Along the same lines of natural increase, population geographers study population changes as it relates to a population’s net migration for an area (Briney, 2014). They compare and contrast data found in a population’s in-migration and out-migration patterns. Therefore, a region’s overall rate of growth or population change is the result of a population’s natural increase as well as their net migration.

Finally, though certainly not exhaustively, an essential tool in population geography that is essential to the study of growth rates around the world as well as changes in population is called the demographic transition model. This model looks at the four stages of a country’s development and considers how population changes are thereby affected. The first stage of a country’s development takes place when the new country’s birth rates and death rates are both high, resulting in a small amount of natural increase and an equally small population. The second stage of a country’s development reveals an increase in birth rates and a decrease in death rates resulting in a high growth period in the population (surprisingly, this is normally the stage where least developed countries actually fail). The third stage of a country’s development show a change in trends with a decrease in birth rate as well as a decreasing death rate, thereby once again slowing down the growth of that country’s population growth. The fourth and final stage of a country’s development shows a balance in birth and death rates both being low, resulting in a low natural increase (Briney, 2014).

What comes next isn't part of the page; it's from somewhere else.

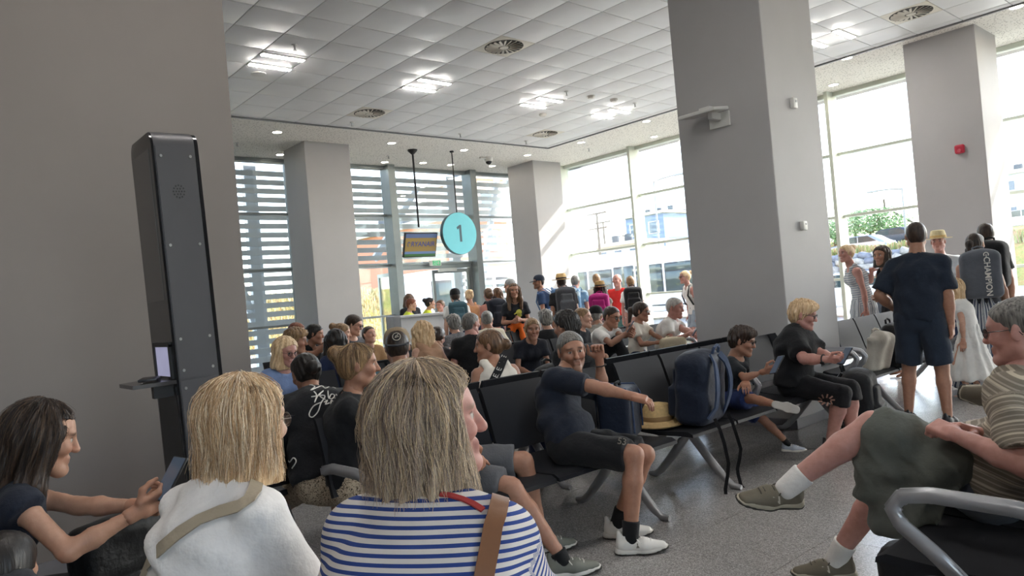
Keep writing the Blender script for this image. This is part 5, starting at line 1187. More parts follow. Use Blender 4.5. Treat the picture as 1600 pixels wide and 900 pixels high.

I can see how using a demographic transition model enables population geographers forecast the future health and wellbeing of a nation by studying the four stages of development that nation experienced.

Conclusion:

After reviewing the concepts of population geography, I have a better understanding of the actions of the Singapore’s prime minister in 1972. While I don’t agree with his extreme measures of limiting care for more than two children per family and legalizing abortions and sterilizations, I can see how charting a country’s birth and death rates and considering how those numbers affect his nation’s resources could lead him to believe his nation would be picked clean by an over-abundance of his own people and for the good of his nation, At the same time, I can see how population geography was at the heart of prime minister’s reversal of policy because he can now see how his policies were leaving his country vulnerable to constant poverty because there simply were not enough citizens avail to care for and protect their land. Therefore, I have a better appreciation of how population geography is used to study health and well-being of a population anywhere in the world.

References

Briney, A. (2014). Population Geography – An Overview of Population Geography. Retrieved February 1, 2014, from Geography.About.com: http://geography.about.com/od/populationgeography/a/populationgeography.htm

Getis, A., Bjelland, M., & Getis, V. (2014). Chapter 5, Population Geography. In A. Getis, M. Bjelland, & V. Getis, Introduction to Geography – 14th Edition (p. 111). New York: McGraw Hil.